■ What the exercise asks
Pull out every line below that contains the word "script".

****************

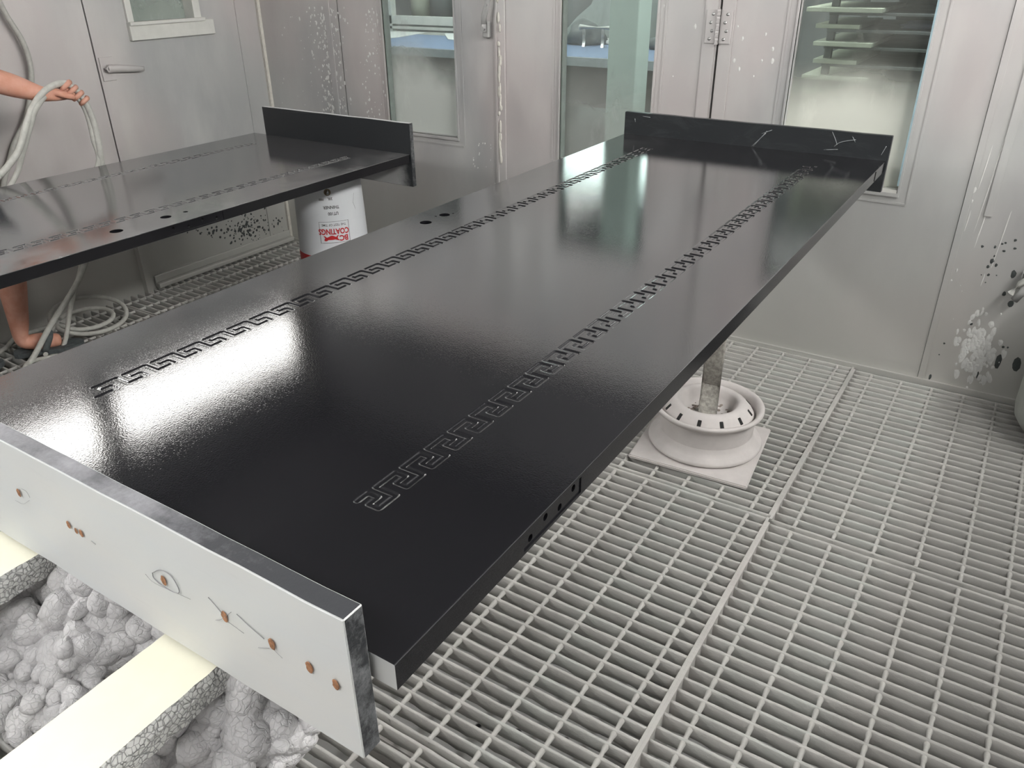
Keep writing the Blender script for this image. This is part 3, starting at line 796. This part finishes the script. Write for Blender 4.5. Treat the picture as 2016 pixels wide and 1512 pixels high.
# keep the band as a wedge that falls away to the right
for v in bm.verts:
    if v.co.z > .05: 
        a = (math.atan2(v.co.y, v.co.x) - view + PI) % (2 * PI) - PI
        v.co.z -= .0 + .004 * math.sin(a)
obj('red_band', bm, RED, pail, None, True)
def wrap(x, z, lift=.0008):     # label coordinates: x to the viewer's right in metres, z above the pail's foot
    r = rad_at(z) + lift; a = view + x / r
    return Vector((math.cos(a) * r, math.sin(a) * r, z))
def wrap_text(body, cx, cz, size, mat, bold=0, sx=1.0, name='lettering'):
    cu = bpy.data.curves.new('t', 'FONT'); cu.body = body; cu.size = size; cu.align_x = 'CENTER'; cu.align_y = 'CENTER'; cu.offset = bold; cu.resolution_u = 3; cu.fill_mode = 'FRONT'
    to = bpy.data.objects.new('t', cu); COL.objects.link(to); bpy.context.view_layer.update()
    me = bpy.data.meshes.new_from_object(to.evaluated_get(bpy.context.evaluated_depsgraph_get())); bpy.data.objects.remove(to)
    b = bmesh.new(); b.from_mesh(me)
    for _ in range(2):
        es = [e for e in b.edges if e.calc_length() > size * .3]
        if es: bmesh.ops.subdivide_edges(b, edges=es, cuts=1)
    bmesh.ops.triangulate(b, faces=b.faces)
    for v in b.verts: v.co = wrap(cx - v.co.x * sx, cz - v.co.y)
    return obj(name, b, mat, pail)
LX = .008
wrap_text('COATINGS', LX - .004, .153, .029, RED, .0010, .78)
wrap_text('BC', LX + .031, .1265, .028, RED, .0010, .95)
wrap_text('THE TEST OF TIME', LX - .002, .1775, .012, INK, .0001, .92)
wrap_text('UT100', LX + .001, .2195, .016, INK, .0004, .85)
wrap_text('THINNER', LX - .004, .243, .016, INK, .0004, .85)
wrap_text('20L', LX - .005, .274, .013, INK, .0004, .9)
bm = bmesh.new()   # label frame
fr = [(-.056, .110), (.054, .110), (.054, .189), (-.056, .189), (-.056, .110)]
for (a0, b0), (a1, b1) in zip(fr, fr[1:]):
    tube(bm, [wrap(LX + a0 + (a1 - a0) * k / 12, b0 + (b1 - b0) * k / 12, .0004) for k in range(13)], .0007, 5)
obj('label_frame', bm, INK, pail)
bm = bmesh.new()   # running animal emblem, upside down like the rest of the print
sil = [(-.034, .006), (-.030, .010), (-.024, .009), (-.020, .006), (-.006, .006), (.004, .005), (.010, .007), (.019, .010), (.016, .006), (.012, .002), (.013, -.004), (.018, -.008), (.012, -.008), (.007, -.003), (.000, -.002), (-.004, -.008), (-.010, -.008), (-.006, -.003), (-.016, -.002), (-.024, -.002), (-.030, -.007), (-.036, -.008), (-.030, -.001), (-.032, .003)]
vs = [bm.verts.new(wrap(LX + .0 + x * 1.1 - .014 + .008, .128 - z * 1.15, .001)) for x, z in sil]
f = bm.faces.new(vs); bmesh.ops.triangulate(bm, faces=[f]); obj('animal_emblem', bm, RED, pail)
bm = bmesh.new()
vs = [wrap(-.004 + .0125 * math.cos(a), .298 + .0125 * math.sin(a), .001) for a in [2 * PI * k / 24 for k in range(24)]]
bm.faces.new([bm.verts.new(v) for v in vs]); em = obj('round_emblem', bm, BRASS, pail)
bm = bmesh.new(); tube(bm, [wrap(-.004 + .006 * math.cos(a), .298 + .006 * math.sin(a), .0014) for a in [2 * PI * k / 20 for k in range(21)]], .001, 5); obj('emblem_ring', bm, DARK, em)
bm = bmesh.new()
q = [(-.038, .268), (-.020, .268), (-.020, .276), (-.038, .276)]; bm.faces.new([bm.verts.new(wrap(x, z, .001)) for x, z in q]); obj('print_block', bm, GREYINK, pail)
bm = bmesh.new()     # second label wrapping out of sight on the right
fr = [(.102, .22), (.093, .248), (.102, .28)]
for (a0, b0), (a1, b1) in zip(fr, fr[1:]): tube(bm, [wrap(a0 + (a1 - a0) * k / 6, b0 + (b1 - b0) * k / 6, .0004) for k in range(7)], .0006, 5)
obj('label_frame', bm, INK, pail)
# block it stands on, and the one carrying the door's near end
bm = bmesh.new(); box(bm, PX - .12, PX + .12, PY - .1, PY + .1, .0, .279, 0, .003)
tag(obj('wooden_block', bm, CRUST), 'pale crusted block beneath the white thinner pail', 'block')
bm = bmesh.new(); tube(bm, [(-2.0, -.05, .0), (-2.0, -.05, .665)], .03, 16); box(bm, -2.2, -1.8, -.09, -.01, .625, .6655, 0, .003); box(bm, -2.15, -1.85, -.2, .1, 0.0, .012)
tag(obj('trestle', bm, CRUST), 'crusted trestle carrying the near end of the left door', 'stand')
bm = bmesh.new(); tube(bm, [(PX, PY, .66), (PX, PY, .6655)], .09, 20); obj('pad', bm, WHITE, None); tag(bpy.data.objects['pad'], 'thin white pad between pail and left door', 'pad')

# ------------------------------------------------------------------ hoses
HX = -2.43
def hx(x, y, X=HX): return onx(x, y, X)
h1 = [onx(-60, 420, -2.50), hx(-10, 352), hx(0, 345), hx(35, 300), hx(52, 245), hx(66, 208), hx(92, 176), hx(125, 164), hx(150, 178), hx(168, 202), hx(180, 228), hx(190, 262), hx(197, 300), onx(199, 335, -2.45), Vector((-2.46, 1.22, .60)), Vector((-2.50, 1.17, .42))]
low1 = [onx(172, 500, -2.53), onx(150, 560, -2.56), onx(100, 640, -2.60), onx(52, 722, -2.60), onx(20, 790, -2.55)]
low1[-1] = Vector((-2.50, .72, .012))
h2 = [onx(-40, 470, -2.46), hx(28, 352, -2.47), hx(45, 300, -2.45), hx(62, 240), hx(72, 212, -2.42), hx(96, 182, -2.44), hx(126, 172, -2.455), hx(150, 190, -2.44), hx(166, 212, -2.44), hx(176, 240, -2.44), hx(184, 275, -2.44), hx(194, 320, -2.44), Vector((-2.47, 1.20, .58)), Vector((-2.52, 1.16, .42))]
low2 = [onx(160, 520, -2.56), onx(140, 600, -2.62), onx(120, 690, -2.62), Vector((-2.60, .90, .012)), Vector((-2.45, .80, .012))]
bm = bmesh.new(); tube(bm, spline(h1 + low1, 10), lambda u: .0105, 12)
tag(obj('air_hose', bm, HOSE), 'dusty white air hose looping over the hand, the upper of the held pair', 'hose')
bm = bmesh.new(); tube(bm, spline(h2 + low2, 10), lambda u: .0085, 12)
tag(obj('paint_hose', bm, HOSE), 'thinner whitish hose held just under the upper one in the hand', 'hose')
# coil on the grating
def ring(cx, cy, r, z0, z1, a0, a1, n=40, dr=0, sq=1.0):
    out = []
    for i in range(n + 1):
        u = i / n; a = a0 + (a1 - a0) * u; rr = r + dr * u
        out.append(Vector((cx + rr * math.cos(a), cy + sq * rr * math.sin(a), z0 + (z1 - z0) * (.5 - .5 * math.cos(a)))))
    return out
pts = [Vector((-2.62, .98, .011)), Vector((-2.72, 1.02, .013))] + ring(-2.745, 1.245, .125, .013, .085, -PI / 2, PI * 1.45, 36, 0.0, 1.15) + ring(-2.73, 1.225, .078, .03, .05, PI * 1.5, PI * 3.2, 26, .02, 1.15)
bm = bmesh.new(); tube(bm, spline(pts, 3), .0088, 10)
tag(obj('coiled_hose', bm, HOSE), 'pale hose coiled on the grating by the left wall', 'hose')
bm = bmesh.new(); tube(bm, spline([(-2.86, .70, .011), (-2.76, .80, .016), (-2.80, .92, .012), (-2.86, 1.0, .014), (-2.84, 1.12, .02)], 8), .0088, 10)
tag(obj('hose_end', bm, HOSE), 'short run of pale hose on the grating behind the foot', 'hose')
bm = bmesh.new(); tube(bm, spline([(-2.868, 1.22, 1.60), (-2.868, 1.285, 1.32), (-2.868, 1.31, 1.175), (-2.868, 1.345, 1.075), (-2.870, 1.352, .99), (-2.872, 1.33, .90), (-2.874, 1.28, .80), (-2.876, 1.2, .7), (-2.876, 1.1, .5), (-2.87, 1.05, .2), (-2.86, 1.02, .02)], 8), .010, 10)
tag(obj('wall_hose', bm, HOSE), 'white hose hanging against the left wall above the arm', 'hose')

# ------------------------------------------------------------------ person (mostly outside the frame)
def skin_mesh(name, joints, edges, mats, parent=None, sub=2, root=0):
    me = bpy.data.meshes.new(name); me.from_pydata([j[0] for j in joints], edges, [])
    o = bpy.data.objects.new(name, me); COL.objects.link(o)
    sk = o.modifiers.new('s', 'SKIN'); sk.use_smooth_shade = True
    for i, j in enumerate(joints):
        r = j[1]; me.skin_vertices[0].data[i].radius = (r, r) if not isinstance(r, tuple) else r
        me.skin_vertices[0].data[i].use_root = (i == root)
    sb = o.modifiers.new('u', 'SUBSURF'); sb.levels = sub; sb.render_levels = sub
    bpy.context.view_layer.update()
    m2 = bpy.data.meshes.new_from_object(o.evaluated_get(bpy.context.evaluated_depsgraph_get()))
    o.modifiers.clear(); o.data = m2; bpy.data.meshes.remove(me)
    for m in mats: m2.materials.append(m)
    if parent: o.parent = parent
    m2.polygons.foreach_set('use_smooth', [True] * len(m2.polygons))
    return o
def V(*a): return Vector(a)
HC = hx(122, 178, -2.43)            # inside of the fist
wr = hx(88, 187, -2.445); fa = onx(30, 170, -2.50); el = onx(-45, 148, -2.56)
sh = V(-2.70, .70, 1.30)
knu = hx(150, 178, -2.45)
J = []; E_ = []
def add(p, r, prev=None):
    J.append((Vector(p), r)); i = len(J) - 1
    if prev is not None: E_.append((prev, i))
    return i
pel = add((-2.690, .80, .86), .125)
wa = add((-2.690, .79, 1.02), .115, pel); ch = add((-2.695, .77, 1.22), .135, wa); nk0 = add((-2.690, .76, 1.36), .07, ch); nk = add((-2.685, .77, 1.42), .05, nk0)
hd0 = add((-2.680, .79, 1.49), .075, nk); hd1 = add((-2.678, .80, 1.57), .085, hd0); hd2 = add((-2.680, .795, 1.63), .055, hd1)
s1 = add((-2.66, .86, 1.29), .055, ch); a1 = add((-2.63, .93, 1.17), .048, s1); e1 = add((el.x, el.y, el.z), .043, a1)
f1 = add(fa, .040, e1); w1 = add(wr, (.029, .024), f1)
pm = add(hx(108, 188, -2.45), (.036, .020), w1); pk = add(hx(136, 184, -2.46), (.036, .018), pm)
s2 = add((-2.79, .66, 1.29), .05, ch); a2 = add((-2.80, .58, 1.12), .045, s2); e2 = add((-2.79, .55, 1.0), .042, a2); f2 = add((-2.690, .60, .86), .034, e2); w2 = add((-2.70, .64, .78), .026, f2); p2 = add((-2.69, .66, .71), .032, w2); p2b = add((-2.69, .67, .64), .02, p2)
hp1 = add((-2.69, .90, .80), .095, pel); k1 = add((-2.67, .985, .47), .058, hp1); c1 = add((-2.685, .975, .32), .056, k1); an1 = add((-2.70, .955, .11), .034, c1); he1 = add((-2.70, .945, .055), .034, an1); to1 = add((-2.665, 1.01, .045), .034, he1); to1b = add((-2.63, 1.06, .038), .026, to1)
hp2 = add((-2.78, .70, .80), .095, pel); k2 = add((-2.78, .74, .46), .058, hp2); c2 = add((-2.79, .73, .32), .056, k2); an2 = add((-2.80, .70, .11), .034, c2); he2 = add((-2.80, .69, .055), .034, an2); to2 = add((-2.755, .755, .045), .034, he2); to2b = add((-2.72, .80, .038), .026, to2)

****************

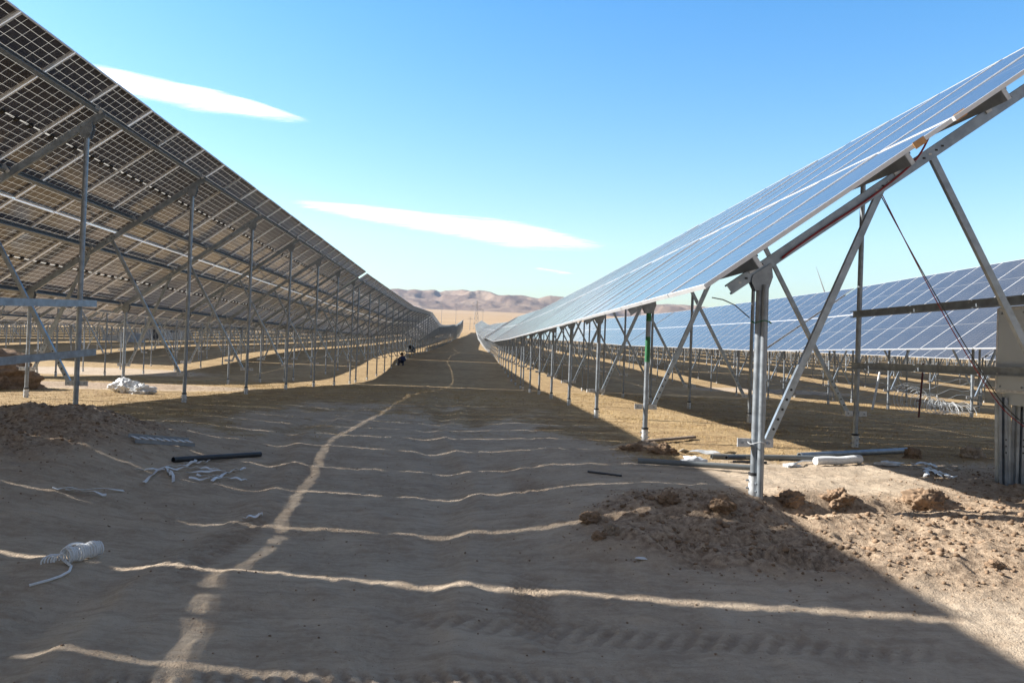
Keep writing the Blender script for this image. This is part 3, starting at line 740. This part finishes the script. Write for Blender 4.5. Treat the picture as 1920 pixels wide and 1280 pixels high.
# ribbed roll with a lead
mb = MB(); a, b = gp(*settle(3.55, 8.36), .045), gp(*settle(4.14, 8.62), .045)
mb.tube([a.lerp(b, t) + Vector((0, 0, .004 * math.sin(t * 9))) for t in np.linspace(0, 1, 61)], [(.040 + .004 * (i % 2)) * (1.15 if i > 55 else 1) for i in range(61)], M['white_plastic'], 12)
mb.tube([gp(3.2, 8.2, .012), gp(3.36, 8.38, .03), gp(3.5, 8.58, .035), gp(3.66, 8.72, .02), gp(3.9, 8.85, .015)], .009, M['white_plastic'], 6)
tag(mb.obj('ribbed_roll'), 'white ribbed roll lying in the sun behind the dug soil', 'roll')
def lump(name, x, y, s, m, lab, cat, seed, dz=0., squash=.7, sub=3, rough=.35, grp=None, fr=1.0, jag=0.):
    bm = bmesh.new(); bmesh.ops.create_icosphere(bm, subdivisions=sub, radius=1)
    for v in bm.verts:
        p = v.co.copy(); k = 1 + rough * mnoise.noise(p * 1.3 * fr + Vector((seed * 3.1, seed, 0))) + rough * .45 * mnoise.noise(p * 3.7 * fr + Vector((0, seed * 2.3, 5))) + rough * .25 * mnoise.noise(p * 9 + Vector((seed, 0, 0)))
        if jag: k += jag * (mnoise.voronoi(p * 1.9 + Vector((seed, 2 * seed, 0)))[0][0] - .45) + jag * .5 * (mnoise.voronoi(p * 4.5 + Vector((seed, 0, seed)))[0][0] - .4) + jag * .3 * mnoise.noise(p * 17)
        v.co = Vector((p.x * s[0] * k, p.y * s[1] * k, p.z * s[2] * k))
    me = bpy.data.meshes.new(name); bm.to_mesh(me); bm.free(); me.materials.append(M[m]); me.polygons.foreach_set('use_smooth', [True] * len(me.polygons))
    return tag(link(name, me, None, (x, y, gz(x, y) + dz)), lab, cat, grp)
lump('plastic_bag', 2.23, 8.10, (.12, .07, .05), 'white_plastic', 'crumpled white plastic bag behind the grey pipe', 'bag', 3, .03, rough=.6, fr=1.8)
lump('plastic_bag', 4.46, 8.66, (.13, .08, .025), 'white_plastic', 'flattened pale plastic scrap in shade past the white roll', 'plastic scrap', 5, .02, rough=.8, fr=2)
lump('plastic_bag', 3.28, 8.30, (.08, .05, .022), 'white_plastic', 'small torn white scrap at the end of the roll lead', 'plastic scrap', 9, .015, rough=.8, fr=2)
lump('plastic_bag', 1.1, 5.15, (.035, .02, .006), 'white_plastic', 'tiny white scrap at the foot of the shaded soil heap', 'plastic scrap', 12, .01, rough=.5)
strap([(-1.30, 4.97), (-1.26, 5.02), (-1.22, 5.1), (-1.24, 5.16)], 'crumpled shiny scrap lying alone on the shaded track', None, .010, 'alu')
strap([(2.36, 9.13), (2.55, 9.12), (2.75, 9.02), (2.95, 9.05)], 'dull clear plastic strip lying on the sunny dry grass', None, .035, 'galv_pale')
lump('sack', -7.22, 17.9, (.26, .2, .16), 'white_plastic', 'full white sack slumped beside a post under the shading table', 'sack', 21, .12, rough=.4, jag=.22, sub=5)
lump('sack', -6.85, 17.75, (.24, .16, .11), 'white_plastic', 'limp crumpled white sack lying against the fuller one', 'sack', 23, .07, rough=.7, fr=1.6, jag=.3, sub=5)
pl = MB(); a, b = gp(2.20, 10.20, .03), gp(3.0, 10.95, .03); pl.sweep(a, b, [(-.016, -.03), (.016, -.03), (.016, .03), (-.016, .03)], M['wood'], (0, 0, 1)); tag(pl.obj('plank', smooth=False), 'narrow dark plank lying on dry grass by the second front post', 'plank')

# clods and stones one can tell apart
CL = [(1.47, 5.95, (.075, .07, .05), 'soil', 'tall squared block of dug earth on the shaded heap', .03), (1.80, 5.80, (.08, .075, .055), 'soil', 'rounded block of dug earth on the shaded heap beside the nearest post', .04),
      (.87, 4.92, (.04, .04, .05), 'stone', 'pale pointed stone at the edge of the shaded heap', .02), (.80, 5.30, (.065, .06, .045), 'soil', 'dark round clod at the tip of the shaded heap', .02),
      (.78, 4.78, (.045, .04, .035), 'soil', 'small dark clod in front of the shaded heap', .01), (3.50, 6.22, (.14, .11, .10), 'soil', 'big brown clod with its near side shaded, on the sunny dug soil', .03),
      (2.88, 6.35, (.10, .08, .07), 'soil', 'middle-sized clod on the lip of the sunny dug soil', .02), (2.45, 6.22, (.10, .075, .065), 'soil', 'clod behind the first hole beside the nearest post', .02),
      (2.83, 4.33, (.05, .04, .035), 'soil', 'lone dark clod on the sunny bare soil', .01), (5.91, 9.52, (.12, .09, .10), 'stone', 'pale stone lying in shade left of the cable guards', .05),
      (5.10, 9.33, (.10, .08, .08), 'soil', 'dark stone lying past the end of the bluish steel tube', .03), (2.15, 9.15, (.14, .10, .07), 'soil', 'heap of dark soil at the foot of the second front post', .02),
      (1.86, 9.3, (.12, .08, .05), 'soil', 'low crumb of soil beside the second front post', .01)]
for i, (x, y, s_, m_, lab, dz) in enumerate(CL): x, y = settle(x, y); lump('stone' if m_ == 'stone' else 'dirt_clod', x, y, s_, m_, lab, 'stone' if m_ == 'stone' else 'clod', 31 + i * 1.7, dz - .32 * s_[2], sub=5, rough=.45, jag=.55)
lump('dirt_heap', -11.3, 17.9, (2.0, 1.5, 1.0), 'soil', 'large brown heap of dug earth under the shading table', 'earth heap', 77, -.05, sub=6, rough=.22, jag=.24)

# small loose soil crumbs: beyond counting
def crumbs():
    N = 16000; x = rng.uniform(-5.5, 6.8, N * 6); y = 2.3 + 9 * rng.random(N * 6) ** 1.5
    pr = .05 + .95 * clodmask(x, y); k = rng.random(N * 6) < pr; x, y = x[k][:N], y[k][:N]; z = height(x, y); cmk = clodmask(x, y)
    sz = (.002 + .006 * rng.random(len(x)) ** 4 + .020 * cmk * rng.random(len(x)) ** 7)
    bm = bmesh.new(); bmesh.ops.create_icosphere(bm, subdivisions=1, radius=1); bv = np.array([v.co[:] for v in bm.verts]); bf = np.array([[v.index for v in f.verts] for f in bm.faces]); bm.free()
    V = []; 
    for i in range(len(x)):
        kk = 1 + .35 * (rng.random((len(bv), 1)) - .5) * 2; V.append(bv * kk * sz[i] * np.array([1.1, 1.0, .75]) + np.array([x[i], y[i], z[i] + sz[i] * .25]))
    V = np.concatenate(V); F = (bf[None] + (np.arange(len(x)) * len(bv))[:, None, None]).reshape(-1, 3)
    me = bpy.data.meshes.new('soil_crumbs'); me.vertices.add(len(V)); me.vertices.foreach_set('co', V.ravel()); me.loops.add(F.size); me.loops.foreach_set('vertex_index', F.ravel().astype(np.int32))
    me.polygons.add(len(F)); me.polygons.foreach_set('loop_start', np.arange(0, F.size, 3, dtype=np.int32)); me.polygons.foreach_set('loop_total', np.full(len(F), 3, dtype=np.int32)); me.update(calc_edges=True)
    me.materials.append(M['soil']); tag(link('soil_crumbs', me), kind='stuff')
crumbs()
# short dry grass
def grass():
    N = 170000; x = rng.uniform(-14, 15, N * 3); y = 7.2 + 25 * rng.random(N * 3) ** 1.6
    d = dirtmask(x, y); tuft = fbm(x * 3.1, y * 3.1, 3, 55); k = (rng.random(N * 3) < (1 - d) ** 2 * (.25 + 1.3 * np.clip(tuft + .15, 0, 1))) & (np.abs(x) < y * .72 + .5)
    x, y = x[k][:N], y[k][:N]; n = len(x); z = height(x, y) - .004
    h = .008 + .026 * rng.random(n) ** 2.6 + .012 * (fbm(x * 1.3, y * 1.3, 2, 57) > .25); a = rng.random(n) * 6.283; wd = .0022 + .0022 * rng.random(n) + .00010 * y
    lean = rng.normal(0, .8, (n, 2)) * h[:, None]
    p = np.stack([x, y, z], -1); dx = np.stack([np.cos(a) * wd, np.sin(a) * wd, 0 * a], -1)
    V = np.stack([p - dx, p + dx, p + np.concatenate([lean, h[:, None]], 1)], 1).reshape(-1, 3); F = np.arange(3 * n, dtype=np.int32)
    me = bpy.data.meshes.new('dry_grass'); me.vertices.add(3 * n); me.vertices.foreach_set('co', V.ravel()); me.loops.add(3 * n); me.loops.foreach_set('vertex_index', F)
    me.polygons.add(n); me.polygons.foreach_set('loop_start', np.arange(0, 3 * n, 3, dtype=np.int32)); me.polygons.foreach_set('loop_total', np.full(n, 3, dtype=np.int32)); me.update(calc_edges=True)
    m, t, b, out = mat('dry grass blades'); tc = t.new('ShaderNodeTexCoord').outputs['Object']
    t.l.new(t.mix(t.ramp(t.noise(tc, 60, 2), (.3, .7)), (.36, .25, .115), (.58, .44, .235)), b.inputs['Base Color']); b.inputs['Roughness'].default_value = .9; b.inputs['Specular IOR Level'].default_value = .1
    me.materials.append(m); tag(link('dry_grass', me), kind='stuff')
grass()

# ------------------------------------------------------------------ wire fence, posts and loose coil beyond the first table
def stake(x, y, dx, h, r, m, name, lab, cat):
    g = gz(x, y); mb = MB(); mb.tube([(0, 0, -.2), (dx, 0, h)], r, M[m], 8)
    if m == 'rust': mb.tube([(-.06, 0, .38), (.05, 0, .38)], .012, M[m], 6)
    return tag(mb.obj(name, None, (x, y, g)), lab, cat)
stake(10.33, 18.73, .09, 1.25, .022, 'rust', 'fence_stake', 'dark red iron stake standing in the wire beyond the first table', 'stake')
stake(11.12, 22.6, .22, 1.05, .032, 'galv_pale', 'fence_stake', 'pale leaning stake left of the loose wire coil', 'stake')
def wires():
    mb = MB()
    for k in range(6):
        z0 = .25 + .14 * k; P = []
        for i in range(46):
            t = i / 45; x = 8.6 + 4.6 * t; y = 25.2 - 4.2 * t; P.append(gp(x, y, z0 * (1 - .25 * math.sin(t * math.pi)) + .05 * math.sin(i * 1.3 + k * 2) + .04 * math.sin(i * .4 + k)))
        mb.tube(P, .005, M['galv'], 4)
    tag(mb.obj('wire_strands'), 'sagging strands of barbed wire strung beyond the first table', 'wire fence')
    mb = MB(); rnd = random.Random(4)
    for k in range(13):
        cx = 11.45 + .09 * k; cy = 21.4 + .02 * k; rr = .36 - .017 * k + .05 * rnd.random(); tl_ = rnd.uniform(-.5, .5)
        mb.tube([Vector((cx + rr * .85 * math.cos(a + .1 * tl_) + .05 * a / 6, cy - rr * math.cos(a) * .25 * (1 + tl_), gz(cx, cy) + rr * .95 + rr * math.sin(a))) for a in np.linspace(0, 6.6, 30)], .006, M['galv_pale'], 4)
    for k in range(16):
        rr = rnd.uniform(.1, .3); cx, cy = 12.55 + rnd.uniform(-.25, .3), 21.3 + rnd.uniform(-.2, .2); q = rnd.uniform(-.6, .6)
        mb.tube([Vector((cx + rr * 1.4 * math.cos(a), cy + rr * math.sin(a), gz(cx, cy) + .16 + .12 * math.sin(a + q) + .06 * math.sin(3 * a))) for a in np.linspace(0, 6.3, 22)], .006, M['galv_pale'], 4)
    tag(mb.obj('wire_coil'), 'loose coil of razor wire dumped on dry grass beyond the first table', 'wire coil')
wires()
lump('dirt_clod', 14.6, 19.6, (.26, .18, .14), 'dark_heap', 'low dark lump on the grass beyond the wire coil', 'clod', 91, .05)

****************

■ Completed task
Keep writing the Blender script for this image. This is part 3, starting at line 796. This part finishes the script. Write for Blender 4.5. Treat the picture as 2016 pixels wide and 1512 pixels high.
Keep writing the Blender script for this image. This is part 3, starting at line 740. This part finishes the script. Write for Blender 4.5. Treat the picture as 1920 pixels wide and 1280 pixels high.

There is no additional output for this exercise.